I understand that some TPAs (who quite frankly don't understand 403(b) plans) are insisting that their clients adopt a snap-on amendment to comply with the 415 regulations? Has anyone seen one of these? What are you doing about them?

Guest Robin.Wolf
Posted

I'm curious as to why you are asking. Do the final 415 regs not apply to 403(b) plans, or do you have a problem with the "snap-on" nature of the proposed amendments, or something else?

Posted

What is the purpose of adopting a snap on amendment for Q plans? 403b plans are subject to different rules e.g. all 403b contracts of different employers must be aggregated under 415c and 403b contributions must be aggregated with contributions to any qualified plan in which the employee has an ownership interest of more than 50% in the employer who sponsors the plan (HR-10, SEP or solo 401k plan).

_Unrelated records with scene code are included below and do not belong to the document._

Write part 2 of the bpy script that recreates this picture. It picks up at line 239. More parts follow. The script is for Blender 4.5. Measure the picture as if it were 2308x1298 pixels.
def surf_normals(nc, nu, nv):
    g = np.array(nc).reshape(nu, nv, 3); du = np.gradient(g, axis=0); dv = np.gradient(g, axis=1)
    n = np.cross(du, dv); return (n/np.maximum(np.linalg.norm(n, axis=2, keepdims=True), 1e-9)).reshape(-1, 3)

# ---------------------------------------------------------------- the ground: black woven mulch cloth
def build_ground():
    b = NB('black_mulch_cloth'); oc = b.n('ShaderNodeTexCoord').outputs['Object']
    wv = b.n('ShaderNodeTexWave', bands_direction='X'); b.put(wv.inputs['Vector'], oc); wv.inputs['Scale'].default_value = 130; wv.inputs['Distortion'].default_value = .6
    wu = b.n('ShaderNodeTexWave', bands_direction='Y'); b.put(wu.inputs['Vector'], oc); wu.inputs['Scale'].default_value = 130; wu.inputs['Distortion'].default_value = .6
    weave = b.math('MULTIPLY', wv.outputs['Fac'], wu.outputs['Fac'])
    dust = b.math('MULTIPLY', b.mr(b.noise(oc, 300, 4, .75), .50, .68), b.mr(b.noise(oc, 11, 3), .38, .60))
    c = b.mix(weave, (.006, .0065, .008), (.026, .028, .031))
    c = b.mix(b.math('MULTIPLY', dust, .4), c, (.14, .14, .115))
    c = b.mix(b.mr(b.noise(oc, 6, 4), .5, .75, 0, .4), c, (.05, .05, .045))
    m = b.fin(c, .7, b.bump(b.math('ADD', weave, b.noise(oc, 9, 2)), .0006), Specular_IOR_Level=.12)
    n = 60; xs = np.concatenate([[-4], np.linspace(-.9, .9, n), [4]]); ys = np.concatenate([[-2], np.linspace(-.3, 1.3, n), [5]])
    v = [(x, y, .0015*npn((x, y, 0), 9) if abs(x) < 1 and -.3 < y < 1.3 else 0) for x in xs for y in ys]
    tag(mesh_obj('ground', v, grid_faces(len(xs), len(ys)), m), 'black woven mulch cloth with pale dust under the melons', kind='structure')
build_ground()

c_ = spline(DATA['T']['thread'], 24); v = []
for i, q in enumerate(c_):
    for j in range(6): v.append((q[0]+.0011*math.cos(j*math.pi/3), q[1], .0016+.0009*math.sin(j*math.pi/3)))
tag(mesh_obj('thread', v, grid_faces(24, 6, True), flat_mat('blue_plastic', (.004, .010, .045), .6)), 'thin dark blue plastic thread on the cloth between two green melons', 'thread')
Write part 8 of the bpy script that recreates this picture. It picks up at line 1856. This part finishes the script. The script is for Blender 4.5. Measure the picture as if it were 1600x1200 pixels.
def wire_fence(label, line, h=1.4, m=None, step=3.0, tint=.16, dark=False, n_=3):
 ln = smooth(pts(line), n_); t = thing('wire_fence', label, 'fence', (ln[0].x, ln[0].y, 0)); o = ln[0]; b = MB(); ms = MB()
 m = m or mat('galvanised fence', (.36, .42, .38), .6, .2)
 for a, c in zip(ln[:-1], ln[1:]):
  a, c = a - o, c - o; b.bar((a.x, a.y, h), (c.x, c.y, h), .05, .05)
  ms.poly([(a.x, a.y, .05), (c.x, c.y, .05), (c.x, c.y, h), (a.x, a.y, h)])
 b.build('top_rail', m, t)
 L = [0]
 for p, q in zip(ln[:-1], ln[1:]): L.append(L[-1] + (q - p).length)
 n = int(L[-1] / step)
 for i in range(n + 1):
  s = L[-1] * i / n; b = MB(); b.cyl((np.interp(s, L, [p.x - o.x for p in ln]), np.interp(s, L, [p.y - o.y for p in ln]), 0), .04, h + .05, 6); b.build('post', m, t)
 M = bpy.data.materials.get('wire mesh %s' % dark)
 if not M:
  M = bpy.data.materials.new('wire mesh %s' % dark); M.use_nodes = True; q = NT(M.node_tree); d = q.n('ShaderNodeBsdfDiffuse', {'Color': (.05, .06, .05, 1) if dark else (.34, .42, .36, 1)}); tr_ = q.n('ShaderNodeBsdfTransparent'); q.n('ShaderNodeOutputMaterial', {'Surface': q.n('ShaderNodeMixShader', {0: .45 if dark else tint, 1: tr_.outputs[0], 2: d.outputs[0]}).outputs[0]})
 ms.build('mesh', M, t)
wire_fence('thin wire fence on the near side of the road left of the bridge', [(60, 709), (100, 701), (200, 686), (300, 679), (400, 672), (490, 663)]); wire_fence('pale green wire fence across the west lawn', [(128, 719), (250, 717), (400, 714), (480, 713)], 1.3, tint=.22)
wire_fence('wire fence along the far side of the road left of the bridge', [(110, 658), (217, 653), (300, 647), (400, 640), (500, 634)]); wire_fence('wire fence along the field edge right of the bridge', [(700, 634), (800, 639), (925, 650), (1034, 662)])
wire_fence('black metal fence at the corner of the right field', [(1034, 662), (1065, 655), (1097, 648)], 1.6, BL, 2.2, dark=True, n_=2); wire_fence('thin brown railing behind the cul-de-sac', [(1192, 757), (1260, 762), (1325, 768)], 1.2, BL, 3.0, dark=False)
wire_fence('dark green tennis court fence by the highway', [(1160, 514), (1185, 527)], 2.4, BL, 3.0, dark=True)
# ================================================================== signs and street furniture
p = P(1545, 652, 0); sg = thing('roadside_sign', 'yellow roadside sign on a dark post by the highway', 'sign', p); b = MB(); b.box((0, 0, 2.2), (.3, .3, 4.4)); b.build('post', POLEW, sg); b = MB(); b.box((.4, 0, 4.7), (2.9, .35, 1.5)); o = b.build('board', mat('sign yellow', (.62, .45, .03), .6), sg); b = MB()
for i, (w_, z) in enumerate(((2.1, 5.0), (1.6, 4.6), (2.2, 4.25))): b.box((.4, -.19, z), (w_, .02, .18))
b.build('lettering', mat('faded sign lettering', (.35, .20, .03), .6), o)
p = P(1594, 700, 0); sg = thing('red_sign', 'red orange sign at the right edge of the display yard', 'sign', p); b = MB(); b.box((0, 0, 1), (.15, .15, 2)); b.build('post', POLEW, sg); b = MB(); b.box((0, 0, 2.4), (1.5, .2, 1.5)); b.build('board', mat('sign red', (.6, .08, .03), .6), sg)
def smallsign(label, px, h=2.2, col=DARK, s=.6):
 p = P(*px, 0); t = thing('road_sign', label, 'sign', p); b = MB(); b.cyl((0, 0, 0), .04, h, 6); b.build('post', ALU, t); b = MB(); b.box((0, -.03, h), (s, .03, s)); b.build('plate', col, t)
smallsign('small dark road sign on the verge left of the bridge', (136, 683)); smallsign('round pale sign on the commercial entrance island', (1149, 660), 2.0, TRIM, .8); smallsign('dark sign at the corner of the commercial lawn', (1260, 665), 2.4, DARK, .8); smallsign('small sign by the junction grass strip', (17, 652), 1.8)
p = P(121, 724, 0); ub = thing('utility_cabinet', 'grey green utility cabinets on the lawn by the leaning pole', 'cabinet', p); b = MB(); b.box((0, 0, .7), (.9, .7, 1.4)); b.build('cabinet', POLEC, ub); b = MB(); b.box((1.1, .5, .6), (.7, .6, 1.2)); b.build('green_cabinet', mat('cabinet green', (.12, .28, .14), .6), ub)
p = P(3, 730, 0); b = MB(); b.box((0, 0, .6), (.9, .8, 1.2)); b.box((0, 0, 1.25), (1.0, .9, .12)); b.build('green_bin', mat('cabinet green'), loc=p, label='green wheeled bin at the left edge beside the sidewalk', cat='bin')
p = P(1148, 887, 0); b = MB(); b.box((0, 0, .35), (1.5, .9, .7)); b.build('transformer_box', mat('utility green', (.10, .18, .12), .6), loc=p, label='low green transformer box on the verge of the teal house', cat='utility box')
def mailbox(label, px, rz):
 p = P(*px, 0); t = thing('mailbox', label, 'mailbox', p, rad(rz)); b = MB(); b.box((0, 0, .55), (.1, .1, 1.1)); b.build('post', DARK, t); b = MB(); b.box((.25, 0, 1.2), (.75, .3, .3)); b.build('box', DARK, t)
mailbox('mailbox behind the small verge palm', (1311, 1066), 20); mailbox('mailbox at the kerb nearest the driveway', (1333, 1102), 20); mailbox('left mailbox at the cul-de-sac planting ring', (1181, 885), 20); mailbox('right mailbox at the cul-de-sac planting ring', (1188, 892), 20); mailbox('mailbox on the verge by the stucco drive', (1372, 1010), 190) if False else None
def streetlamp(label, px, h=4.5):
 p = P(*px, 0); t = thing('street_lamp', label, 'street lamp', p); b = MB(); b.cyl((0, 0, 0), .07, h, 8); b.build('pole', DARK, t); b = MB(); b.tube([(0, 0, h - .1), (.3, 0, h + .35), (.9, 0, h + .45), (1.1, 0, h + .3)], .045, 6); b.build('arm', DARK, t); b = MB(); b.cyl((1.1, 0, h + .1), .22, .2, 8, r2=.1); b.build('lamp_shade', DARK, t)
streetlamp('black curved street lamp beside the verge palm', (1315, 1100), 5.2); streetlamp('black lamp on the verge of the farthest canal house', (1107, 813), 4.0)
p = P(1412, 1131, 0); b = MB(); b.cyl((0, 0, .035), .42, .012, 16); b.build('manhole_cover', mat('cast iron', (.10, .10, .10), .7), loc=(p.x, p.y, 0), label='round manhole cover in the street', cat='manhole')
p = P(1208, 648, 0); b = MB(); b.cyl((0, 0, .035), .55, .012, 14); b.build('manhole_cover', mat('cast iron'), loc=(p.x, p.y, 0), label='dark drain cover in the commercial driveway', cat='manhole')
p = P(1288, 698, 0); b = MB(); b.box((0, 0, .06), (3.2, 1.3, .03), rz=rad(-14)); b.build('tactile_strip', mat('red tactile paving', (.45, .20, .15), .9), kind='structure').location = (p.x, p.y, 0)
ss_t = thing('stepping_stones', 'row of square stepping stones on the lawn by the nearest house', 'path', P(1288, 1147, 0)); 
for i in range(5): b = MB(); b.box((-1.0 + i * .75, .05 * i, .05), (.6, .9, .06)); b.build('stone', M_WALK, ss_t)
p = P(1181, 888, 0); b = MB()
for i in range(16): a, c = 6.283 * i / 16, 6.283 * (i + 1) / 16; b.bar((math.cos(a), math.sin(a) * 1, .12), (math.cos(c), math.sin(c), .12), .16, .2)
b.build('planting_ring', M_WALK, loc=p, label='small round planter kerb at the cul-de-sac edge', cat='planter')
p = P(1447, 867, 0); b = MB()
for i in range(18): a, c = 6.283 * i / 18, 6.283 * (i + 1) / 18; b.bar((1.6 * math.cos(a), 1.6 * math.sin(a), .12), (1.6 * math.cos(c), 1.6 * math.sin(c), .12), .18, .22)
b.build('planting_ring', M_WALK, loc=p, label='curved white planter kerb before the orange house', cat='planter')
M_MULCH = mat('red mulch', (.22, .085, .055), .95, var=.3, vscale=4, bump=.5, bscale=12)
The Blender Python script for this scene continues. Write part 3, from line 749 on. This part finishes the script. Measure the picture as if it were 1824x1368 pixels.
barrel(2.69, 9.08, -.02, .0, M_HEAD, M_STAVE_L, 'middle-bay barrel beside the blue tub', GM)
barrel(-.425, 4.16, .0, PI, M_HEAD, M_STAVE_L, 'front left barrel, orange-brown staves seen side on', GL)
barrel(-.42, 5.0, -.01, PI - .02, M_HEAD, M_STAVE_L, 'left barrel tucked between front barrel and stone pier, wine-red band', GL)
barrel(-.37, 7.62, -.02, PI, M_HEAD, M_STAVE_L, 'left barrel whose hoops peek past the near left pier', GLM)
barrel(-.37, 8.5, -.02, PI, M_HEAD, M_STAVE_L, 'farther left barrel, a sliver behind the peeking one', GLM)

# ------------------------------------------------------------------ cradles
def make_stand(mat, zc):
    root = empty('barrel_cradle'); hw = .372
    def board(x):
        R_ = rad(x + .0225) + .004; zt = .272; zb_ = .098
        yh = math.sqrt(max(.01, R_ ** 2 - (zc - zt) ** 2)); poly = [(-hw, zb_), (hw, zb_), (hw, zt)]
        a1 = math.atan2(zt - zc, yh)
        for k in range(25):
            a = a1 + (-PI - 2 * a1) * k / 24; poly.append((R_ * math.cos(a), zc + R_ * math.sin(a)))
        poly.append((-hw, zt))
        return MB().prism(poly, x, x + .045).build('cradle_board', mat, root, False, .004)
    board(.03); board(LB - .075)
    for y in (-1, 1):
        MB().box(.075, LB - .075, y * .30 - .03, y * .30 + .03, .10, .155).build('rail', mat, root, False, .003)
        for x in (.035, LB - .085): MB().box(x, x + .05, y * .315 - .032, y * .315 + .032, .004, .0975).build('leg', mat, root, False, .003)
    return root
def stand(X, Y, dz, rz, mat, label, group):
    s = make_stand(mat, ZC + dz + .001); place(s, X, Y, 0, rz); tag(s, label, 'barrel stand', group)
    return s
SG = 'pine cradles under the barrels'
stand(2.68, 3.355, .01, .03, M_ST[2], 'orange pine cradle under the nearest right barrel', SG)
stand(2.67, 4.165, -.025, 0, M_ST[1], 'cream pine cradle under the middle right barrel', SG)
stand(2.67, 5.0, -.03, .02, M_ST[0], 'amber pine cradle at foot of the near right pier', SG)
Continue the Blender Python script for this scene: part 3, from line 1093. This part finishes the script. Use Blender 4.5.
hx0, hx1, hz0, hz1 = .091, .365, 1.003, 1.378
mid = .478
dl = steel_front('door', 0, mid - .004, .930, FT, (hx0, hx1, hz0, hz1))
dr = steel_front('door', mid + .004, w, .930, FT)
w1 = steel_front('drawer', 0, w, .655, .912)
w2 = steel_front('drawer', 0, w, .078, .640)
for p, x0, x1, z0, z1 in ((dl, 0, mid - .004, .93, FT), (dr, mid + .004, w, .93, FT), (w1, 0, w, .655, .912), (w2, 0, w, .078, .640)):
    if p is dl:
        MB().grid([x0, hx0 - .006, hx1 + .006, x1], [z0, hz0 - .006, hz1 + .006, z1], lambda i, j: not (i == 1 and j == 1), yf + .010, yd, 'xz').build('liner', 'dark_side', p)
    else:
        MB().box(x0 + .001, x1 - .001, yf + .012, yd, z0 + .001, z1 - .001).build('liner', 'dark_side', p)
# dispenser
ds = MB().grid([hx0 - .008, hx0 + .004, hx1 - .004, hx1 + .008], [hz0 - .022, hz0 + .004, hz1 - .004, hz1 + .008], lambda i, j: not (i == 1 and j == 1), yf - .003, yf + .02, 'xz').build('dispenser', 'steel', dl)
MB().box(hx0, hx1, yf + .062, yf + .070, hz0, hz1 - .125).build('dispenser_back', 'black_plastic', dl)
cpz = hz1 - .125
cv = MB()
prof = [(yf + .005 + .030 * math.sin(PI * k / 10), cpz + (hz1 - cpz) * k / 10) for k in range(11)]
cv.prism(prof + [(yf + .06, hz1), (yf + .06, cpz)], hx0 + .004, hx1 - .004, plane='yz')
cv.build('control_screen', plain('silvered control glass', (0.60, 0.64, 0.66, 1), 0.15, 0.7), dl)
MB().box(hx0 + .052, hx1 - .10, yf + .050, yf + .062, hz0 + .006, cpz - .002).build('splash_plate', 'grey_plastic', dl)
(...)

You need to review reg. 1.415(f)-1(f)(2).

Posted

Thank you, MJB, my sentiments exactly. This amendment was generated by a TPA who thinks a 403(b) plan is a 401(k) plan, and is "insisting" that the amendment be adopted to comply with the changes necessitated by the 415 regulations for the treatment of certain types of "severance" payments for qualified defined contribution plans. On a related note, those components of the 415 regulations have been included in the 403(b) regulations and it appears to me, at least, that they apply to all 403(b) plans without the need for the plan to affirmatively elect to apply them (cf. 401(k) plans). Any additional thoughts are appreciated.